> WHAT IS ASKED: Reproduce the listing exactly, with no pictures in your copy.

[start of RECORDED INFORMATION]

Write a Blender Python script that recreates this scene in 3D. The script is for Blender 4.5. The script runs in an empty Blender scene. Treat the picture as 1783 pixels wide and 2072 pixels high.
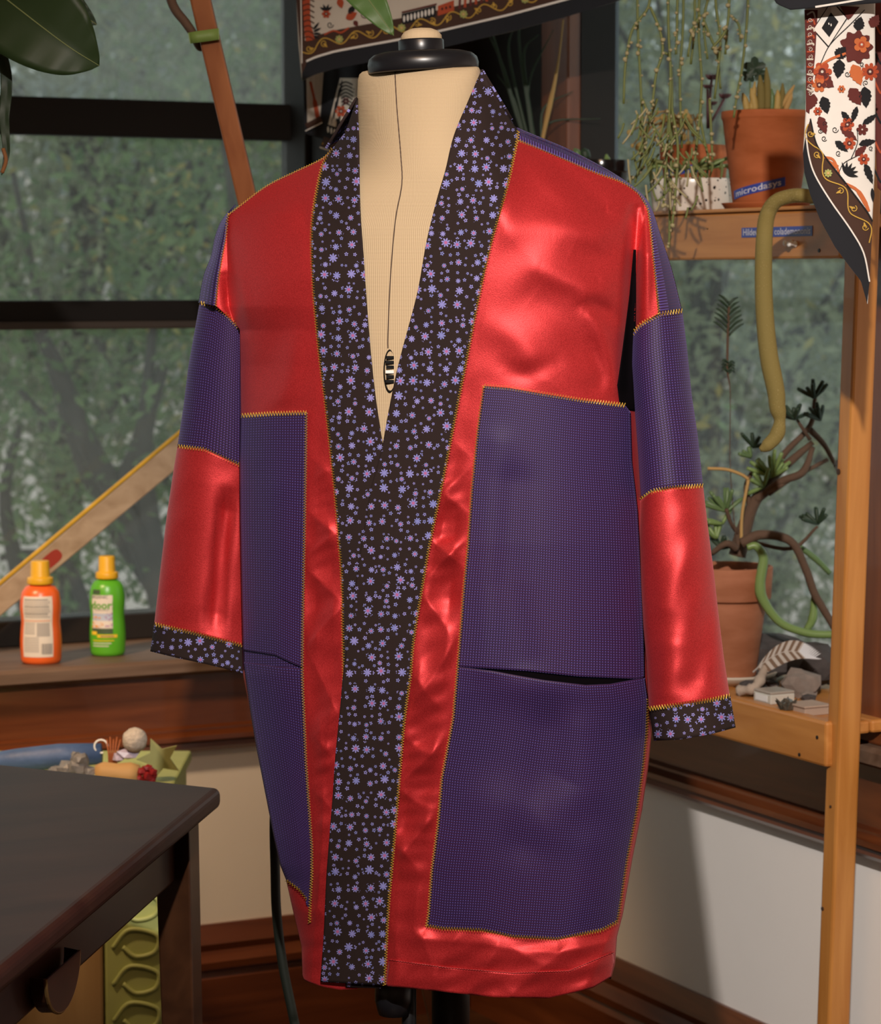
import bpy, bmesh, math, random
import numpy as np
from mathutils import Vector, Matrix
random.seed(7); RNG = np.random.RandomState(7)
S = bpy.context.scene
COL = S.collection

# ------------------------------------------------------------------ camera, world, lights, exposure
FPX = 5400.0; W0, H0 = 1783.0, 2072.0
CAMZ = 1.32
PITCH = math.atan(476.0 / FPX)
cam = bpy.data.cameras.new('camera'); camo = bpy.data.objects.new('camera', cam); COL.objects.link(camo)
camo.location = (0, 0, CAMZ); camo.rotation_euler = (math.pi / 2 - PITCH, 0, 0)
cam.sensor_fit = 'HORIZONTAL'; cam.sensor_width = 36.0; cam.lens = 36.0 * FPX / W0
cam.clip_start = 0.05; cam.clip_end = 300
cam.dof.use_dof = True; cam.dof.focus_distance = 2.9; cam.dof.aperture_fstop = 13
S.camera = camo
wd = bpy.data.worlds.new('overcast_dusk'); S.world = wd; wd.use_nodes = True
wd.node_tree.nodes['Background'].inputs[0].default_value = (0.60, 0.64, 0.62, 1)
wd.node_tree.nodes['Background'].inputs[1].default_value = 1.2
def area(name, loc, target, size, power, col):
    l = bpy.data.lights.new(name, 'AREA'); l.shape = 'DISK'; l.size = size; l.energy = power; l.color = col
    o = bpy.data.objects.new(name, l); COL.objects.link(o); o.location = loc
    o.rotation_euler = (Vector(target) - Vector(loc)).to_track_quat('-Z', 'Y').to_euler()
    return o
pl_ = bpy.data.lights.new('photo_lamp', 'SPOT'); pl_.energy = 470; pl_.color = (1.0, 0.91, 0.84); pl_.shadow_soft_size = 0.03; pl_.spot_size = math.radians(44); pl_.spot_blend = 1.0
plo = bpy.data.objects.new('photo_lamp', pl_); COL.objects.link(plo); plo.location = (0.03, 0.10, 2.58); plo.rotation_euler = (Vector((0.27, 3.1, 0.98)) - plo.location).to_track_quat('-Z', 'Y').to_euler()
wl_ = bpy.data.lights.new('warm_lamp', 'SPOT'); wl_.energy = 75; wl_.color = (1.0, 0.66, 0.38); wl_.shadow_soft_size = 0.06; wl_.spot_size = math.radians(50); wl_.spot_blend = 0.7
wlo = bpy.data.objects.new('warm_lamp', wl_); COL.objects.link(wlo); wlo.location = (-1.1, 3.35, 1.75); wlo.rotation_euler = (Vector((-0.52, 4.45, 0.40)) - wlo.location).to_track_quat('-Z', 'Y').to_euler()
area('warm_fill', (-0.2, 1.2, 2.62), (-0.2, 1.6, 0.0), 0.5, 13, (1.0, 0.56, 0.26))  # added unseen warm fill, lifts the ambient light of the room
S.view_settings.view_transform = 'Standard'; S.view_settings.look = 'None'
S.view_settings.gamma = 1.0; S.view_settings.use_curve_mapping = False
S.view_settings.exposure = 0.12

# ------------------------------------------------------------------ projection helpers
CP, SP = math.cos(PITCH), math.sin(PITCH)
def ray(px, py):
    a = (px - W0 / 2) / FPX; b = (H0 / 2 - py) / FPX
    return Vector((a, CP + b * SP, b * CP - SP))
def U(px, py, Y):
    d = ray(px, py); t = Y / d.y
    return Vector((d.x * t, Y, CAMZ + d.z * t))
def UA(PX, PY, Y):
    a = (PX - W0 / 2) / FPX; b = (H0 / 2 - PY) / FPX
    dy = CP + b * SP; t = Y / dy
    return np.stack([a * t, Y, CAMZ + (b * CP - SP) * t], -1)
# room frame: p = distance from right wall, q = distance from left (window) wall
ANG = math.radians(26.7)
E1 = Vector((-math.cos(ANG), -math.sin(ANG), 0)); E2 = Vector((math.sin(ANG), -math.cos(ANG), 0))
CORN = Vector((0.061, 4.77, 0))
def RP(p, q, z): return CORN + E1 * p + E2 * q + Vector((0, 0, z))
def PQ(P): d = P - CORN; return d.dot(E1), d.dot(E2)
CAM = Vector((0, 0, CAMZ))
def atq(px, py, q):
    d = ray(px, py); t = (q - (CAM - CORN).dot(E2)) / d.dot(E2); P = CAM + d * t
    return PQ(P)[0], P.z
def atp(px, py, p):
    d = ray(px, py); t = (p - (CAM - CORN).dot(E1)) / d.dot(E1); P = CAM + d * t
    return PQ(P)[1], P.z
def atz(px, py, z):
    d = ray(px, py); t = (z - CAMZ) / d.z; return CAM + d * t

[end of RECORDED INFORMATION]

> THE ANSWER:
Write a Blender Python script that recreates this scene in 3D. The script is for Blender 4.5. The script runs in an empty Blender scene. Treat the picture as 1783 pixels wide and 2072 pixels high.
import bpy, bmesh, math, random
import numpy as np
from mathutils import Vector, Matrix
random.seed(7); RNG = np.random.RandomState(7)
S = bpy.context.scene
COL = S.collection

# ------------------------------------------------------------------ camera, world, lights, exposure
FPX = 5400.0; W0, H0 = 1783.0, 2072.0
CAMZ = 1.32
PITCH = math.atan(476.0 / FPX)
cam = bpy.data.cameras.new('camera'); camo = bpy.data.objects.new('camera', cam); COL.objects.link(camo)
camo.location = (0, 0, CAMZ); camo.rotation_euler = (math.pi / 2 - PITCH, 0, 0)
cam.sensor_fit = 'HORIZONTAL'; cam.sensor_width = 36.0; cam.lens = 36.0 * FPX / W0
cam.clip_start = 0.05; cam.clip_end = 300
cam.dof.use_dof = True; cam.dof.focus_distance = 2.9; cam.dof.aperture_fstop = 13
S.camera = camo
wd = bpy.data.worlds.new('overcast_dusk'); S.world = wd; wd.use_nodes = True
wd.node_tree.nodes['Background'].inputs[0].default_value = (0.60, 0.64, 0.62, 1)
wd.node_tree.nodes['Background'].inputs[1].default_value = 1.2
def area(name, loc, target, size, power, col):
    l = bpy.data.lights.new(name, 'AREA'); l.shape = 'DISK'; l.size = size; l.energy = power; l.color = col
    o = bpy.data.objects.new(name, l); COL.objects.link(o); o.location = loc
    o.rotation_euler = (Vector(target) - Vector(loc)).to_track_quat('-Z', 'Y').to_euler()
    return o
pl_ = bpy.data.lights.new('photo_lamp', 'SPOT'); pl_.energy = 470; pl_.color = (1.0, 0.91, 0.84); pl_.shadow_soft_size = 0.03; pl_.spot_size = math.radians(44); pl_.spot_blend = 1.0
plo = bpy.data.objects.new('photo_lamp', pl_); COL.objects.link(plo); plo.location = (0.03, 0.10, 2.58); plo.rotation_euler = (Vector((0.27, 3.1, 0.98)) - plo.location).to_track_quat('-Z', 'Y').to_euler()
wl_ = bpy.data.lights.new('warm_lamp', 'SPOT'); wl_.energy = 75; wl_.color = (1.0, 0.66, 0.38); wl_.shadow_soft_size = 0.06; wl_.spot_size = math.radians(50); wl_.spot_blend = 0.7
wlo = bpy.data.objects.new('warm_lamp', wl_); COL.objects.link(wlo); wlo.location = (-1.1, 3.35, 1.75); wlo.rotation_euler = (Vector((-0.52, 4.45, 0.40)) - wlo.location).to_track_quat('-Z', 'Y').to_euler()
area('warm_fill', (-0.2, 1.2, 2.62), (-0.2, 1.6, 0.0), 0.5, 13, (1.0, 0.56, 0.26))  # added unseen warm fill, lifts the ambient light of the room
S.view_settings.view_transform = 'Standard'; S.view_settings.look = 'None'
S.view_settings.gamma = 1.0; S.view_settings.use_curve_mapping = False
S.view_settings.exposure = 0.12

# ------------------------------------------------------------------ projection helpers
CP, SP = math.cos(PITCH), math.sin(PITCH)
def ray(px, py):
    a = (px - W0 / 2) / FPX; b = (H0 / 2 - py) / FPX
    return Vector((a, CP + b * SP, b * CP - SP))
def U(px, py, Y):
    d = ray(px, py); t = Y / d.y
    return Vector((d.x * t, Y, CAMZ + d.z * t))
def UA(PX, PY, Y):
    a = (PX - W0 / 2) / FPX; b = (H0 / 2 - PY) / FPX
    dy = CP + b * SP; t = Y / dy
    return np.stack([a * t, Y, CAMZ + (b * CP - SP) * t], -1)
# room frame: p = distance from right wall, q = distance from left (window) wall
ANG = math.radians(26.7)
E1 = Vector((-math.cos(ANG), -math.sin(ANG), 0)); E2 = Vector((math.sin(ANG), -math.cos(ANG), 0))
CORN = Vector((0.061, 4.77, 0))
def RP(p, q, z): return CORN + E1 * p + E2 * q + Vector((0, 0, z))
def PQ(P): d = P - CORN; return d.dot(E1), d.dot(E2)
CAM = Vector((0, 0, CAMZ))
def atq(px, py, q):
    d = ray(px, py); t = (q - (CAM - CORN).dot(E2)) / d.dot(E2); P = CAM + d * t
    return PQ(P)[0], P.z
def atp(px, py, p):
    d = ray(px, py); t = (p - (CAM - CORN).dot(E1)) / d.dot(E1); P = CAM + d * t
    return PQ(P)[1], P.z
def atz(px, py, z):
    d = ray(px, py); t = (z - CAMZ) / d.z; return CAM + d * t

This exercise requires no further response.